Start
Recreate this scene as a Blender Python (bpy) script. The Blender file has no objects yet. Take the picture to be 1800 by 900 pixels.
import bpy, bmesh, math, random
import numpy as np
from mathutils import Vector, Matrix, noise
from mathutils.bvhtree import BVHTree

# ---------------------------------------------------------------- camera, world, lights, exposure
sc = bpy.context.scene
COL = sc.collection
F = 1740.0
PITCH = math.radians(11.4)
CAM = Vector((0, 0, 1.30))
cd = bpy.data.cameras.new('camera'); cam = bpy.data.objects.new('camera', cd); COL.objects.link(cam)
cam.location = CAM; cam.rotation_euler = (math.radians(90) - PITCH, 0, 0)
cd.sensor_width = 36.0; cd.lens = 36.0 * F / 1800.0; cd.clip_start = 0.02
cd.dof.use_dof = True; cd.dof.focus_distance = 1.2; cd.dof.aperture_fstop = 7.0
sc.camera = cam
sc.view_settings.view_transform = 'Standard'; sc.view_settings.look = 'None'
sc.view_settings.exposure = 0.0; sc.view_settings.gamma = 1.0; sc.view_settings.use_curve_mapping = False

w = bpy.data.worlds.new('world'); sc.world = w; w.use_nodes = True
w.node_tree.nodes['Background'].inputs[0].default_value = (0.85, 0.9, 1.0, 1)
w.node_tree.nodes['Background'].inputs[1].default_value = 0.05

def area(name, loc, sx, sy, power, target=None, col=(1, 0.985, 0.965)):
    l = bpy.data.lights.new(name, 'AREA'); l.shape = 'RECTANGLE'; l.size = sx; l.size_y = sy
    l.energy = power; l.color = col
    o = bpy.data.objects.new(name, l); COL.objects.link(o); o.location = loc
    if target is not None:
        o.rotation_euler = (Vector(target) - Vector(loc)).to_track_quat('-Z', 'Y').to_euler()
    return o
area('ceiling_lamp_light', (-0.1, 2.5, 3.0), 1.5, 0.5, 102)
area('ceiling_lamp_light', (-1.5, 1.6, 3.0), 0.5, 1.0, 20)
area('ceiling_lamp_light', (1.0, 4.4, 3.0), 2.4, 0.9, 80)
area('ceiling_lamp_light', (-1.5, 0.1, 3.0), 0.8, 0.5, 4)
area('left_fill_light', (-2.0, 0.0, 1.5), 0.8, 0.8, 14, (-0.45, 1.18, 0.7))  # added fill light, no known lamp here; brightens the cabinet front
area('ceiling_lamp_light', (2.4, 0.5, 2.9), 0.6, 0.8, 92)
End
● Exercise
Reproduce, please, the lines of the material from its first line down to the line containing "from mathutils.bvhtree import BVHTree", keeping both ends and nothing beyond them.

● Exercise answer
Recreate this scene as a Blender Python (bpy) script. The Blender file has no objects yet. Take the picture to be 1800 by 900 pixels.
import bpy, bmesh, math, random
import numpy as np
from mathutils import Vector, Matrix, noise
from mathutils.bvhtree import BVHTree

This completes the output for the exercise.